» Supplied information:
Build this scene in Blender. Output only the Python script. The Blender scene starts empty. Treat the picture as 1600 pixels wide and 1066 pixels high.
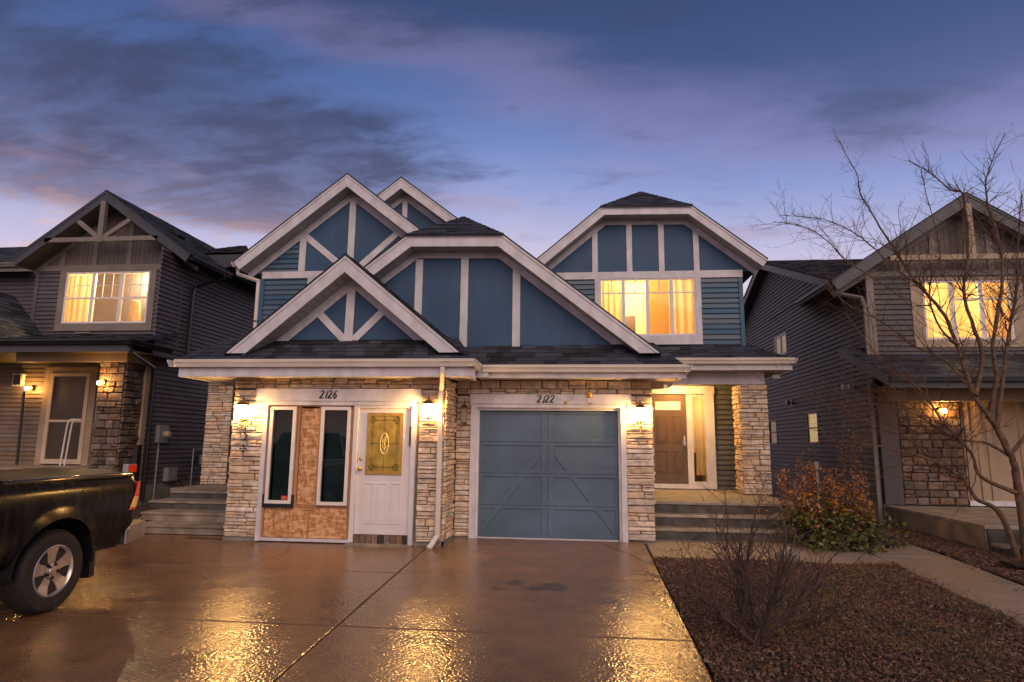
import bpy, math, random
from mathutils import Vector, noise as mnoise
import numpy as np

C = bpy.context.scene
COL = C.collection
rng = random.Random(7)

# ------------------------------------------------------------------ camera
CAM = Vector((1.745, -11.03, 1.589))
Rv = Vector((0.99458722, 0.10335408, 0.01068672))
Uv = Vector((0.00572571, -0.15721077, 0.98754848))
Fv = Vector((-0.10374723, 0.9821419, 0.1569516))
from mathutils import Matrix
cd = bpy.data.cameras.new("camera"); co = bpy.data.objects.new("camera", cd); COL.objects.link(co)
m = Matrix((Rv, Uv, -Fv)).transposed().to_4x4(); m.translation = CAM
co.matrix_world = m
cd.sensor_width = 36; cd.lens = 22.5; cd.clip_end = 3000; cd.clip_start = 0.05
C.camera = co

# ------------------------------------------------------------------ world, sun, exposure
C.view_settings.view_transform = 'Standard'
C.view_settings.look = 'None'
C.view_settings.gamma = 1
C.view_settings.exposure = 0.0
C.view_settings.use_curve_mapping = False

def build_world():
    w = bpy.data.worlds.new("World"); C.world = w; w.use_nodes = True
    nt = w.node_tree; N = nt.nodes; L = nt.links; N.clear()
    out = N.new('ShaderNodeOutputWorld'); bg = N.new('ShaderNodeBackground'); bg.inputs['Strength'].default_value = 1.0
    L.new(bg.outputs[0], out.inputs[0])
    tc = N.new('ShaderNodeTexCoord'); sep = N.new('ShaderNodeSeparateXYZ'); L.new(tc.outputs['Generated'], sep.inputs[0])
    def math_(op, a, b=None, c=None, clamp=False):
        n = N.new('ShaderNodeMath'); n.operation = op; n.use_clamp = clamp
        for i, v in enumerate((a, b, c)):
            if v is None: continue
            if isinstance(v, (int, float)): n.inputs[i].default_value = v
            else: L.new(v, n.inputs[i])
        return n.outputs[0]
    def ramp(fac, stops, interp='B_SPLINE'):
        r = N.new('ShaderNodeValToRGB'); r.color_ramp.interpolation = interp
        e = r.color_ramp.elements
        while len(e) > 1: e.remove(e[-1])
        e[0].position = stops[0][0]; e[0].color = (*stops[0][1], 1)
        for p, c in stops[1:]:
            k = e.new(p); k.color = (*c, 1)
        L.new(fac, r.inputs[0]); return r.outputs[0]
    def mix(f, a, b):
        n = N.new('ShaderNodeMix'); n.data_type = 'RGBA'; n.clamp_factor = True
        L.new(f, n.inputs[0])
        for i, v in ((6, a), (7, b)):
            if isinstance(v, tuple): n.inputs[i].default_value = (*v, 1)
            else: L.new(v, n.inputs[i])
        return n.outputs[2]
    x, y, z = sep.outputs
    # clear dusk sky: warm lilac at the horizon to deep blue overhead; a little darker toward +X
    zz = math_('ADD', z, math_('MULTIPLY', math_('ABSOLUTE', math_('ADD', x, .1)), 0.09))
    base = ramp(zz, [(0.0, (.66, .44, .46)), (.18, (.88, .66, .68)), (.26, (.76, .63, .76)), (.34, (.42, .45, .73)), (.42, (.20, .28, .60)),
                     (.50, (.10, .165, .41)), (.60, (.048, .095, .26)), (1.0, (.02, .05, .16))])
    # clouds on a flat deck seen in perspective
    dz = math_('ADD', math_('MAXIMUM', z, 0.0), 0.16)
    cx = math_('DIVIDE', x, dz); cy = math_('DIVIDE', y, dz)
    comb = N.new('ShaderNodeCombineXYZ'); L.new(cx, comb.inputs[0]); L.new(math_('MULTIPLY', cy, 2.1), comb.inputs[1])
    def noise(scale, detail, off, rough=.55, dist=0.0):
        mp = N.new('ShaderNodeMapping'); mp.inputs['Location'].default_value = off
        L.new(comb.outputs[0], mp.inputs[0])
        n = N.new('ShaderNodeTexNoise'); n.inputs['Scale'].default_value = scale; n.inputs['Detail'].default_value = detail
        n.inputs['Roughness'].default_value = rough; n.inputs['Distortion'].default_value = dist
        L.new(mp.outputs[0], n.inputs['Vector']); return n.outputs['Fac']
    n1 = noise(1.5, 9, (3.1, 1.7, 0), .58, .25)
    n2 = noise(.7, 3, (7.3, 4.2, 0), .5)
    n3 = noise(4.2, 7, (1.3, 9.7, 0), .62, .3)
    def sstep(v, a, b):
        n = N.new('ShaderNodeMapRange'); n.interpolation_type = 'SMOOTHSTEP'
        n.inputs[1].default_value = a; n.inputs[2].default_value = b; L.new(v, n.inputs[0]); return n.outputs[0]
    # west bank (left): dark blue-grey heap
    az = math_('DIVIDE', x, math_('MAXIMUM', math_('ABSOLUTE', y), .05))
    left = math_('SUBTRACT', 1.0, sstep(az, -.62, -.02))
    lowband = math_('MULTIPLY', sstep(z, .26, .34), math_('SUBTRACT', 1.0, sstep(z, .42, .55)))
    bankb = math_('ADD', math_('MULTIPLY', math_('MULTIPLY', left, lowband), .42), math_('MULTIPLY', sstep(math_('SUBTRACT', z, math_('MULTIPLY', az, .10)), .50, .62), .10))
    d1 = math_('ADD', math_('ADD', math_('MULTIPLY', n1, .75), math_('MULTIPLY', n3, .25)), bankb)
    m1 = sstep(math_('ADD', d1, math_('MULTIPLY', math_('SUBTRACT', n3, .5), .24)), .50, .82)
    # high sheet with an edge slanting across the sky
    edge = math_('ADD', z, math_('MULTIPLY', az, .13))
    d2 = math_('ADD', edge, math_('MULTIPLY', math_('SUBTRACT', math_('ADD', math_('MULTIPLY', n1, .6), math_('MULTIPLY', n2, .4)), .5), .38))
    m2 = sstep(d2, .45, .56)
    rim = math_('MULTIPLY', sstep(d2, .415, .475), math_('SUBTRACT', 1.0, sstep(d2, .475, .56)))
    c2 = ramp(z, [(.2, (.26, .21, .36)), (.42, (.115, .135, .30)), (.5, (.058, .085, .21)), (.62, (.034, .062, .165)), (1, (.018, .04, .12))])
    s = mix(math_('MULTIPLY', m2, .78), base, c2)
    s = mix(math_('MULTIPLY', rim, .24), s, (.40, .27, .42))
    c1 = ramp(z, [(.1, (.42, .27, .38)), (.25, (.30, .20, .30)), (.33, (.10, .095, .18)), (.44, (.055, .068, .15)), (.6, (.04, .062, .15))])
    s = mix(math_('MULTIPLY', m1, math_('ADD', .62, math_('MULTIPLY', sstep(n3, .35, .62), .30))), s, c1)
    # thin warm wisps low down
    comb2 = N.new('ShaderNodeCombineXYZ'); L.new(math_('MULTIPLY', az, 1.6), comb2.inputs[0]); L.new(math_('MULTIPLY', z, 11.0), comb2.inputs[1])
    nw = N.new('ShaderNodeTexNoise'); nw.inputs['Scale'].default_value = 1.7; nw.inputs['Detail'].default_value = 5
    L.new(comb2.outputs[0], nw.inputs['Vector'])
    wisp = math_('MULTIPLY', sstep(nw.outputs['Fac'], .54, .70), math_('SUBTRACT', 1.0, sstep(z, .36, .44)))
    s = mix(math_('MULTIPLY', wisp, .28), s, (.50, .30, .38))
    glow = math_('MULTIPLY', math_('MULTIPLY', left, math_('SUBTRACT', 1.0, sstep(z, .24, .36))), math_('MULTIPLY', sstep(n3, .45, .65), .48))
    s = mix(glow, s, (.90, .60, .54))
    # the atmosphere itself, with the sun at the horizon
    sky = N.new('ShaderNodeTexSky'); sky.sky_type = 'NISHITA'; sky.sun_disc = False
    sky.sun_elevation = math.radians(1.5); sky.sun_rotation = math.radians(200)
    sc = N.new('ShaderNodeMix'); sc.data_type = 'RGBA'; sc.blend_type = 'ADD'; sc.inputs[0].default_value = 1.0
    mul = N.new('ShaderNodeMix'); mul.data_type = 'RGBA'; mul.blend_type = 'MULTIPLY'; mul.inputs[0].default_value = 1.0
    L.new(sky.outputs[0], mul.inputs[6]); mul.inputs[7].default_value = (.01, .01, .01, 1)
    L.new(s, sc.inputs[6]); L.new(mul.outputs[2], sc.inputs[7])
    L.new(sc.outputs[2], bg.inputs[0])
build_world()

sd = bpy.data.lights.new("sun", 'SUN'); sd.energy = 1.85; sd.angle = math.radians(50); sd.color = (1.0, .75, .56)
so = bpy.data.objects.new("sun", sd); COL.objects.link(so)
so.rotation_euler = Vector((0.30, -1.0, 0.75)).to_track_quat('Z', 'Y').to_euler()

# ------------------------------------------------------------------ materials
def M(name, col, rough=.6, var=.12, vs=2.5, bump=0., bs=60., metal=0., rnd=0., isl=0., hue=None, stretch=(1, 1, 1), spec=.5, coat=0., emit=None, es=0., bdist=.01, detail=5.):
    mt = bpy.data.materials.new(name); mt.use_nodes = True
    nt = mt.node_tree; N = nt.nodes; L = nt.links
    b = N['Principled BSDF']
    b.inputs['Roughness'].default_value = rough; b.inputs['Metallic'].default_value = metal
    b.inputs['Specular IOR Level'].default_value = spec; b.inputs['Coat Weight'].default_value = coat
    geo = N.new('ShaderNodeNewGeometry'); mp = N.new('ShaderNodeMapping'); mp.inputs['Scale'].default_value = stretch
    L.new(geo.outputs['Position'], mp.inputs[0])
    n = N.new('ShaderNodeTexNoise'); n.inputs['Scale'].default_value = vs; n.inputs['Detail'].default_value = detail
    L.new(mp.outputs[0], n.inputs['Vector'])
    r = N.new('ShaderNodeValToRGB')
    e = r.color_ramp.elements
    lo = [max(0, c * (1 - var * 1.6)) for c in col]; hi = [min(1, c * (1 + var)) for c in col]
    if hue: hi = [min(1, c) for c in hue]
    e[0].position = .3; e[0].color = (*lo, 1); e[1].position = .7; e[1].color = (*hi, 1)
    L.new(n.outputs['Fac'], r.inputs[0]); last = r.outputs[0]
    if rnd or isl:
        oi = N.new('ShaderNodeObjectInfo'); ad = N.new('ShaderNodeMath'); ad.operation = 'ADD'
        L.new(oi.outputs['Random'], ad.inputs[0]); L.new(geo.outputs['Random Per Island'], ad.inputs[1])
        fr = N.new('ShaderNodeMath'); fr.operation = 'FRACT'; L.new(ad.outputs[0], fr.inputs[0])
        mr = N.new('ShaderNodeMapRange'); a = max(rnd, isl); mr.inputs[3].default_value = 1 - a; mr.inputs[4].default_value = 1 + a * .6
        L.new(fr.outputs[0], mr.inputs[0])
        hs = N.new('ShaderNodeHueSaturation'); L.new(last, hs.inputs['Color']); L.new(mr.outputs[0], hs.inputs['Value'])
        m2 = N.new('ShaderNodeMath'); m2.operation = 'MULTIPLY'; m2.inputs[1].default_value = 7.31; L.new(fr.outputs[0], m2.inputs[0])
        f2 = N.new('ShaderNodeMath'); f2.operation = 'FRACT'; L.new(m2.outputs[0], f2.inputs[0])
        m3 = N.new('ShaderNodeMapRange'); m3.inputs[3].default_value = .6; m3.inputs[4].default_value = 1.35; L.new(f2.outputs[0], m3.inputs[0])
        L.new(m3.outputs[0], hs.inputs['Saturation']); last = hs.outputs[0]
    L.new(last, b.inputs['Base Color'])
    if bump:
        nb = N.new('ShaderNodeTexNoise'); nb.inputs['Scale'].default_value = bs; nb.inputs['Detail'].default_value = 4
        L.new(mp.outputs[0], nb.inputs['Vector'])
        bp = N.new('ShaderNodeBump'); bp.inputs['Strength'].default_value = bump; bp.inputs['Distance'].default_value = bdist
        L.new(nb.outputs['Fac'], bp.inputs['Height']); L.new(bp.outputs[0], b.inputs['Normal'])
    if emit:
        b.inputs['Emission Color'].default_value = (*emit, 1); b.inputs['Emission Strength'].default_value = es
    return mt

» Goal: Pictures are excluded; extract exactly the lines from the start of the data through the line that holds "C.view_settings.use_curve_mapping = False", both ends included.

» Completed task:
Build this scene in Blender. Output only the Python script. The Blender scene starts empty. Treat the picture as 1600 pixels wide and 1066 pixels high.
import bpy, math, random
from mathutils import Vector, noise as mnoise
import numpy as np

C = bpy.context.scene
COL = C.collection
rng = random.Random(7)

# ------------------------------------------------------------------ camera
CAM = Vector((1.745, -11.03, 1.589))
Rv = Vector((0.99458722, 0.10335408, 0.01068672))
Uv = Vector((0.00572571, -0.15721077, 0.98754848))
Fv = Vector((-0.10374723, 0.9821419, 0.1569516))
from mathutils import Matrix
cd = bpy.data.cameras.new("camera"); co = bpy.data.objects.new("camera", cd); COL.objects.link(co)
m = Matrix((Rv, Uv, -Fv)).transposed().to_4x4(); m.translation = CAM
co.matrix_world = m
cd.sensor_width = 36; cd.lens = 22.5; cd.clip_end = 3000; cd.clip_start = 0.05
C.camera = co

# ------------------------------------------------------------------ world, sun, exposure
C.view_settings.view_transform = 'Standard'
C.view_settings.look = 'None'
C.view_settings.gamma = 1
C.view_settings.exposure = 0.0
C.view_settings.use_curve_mapping = False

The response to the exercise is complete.